[Haskell-cafe] Dynamic thread management?

Stefan O'Rear stefanor at cox.net
Thu Aug 23 01:39:56 EDT 2007

On Thu, Aug 23, 2007 at 06:27:43AM +0100, Hugh Perkins wrote:
> On 8/22/07, Brandon Michael Moore <brandon at heave.ugcs.caltech.edu> wrote:
> > Automatic threading is inherently limited by data dependencies.
> > You can't run a function that branches on an argument in parallel
> > with the computation producing that argument. Even with arbitrarily
> > many processors and no communication overhead there is a limit to
> > how much parallelism you can squeeze from any given program.
> Yes.  Its worse than that in fact, because many real-world problems
> will involve functions that have side-effects, but we know the
> side-effects dont matter.  The parallelisation algo of course doesnt
> know they dont matter (unless we tell it).
> Example: imagine we want to copy files from one machine to five
> others.  Copying a file has a clear side-effect, but since we're
> copying to 5 independent machines, we can copy to each machine in
> parallel.  The algo doesnt know that this is ok.

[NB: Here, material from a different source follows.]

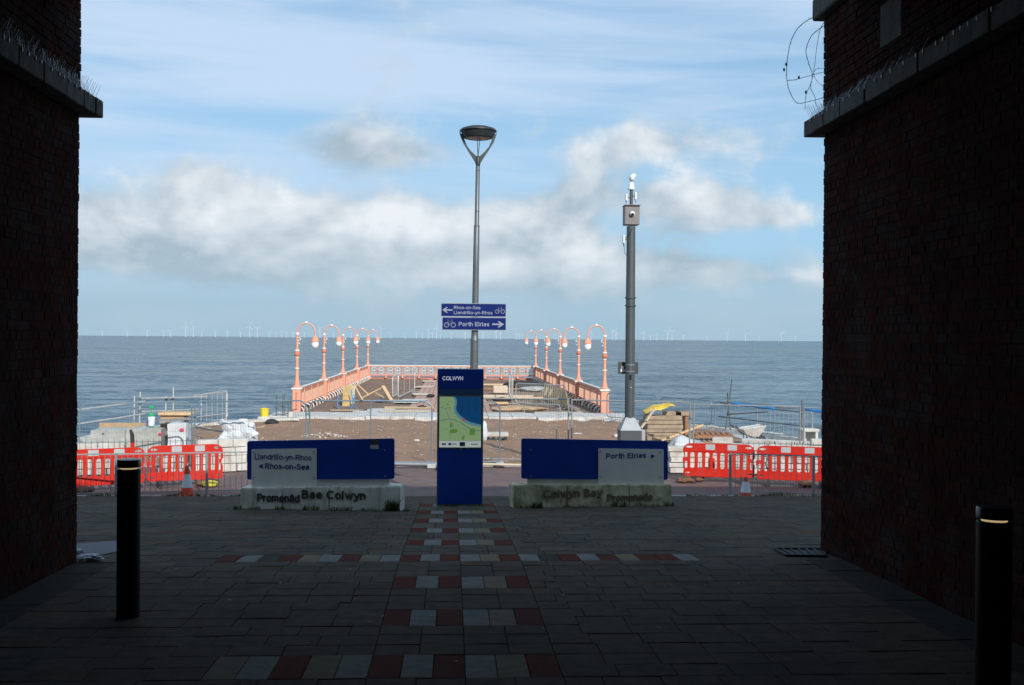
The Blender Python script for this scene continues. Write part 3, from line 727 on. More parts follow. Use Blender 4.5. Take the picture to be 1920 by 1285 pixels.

Actually, the algorithm was right, and the intuitive argument is wrong.
Suppose all five computers are actually re-exporting network filesystem
hosted on a sixth server, and the file names alias.  By overruling the
algorithm, you've introduced a corner case bug that will go unnoticed
for years.

> > If you have cores to waste, you might try rewrites like
> >
> > f x
> > =>
> > case x of
> >  C1 a1 a2 -> f (C1 a1 a2)
> >  C2 b -> f (C2 b)
> >  C3 -> f C3
> >
> > and then speculatively execute several of the case branches.
> > If you don't throw away too much type information you should
> > even be able to do it at runtime.
> That's a good observation.  Sortof anti-laziness :-D

It's called speculative execution, and microprocessors have been doing
it for many years as part of their built-in automatic parallelization

(If you think emulator-based autoparallelization is going to be easy,
consider that it takes a couple million transistors to do a reasonable
job - and a chunk of 90's silicon can already do a million things at
once, so you're at a huge starting disadvantage.  Just my two cents.)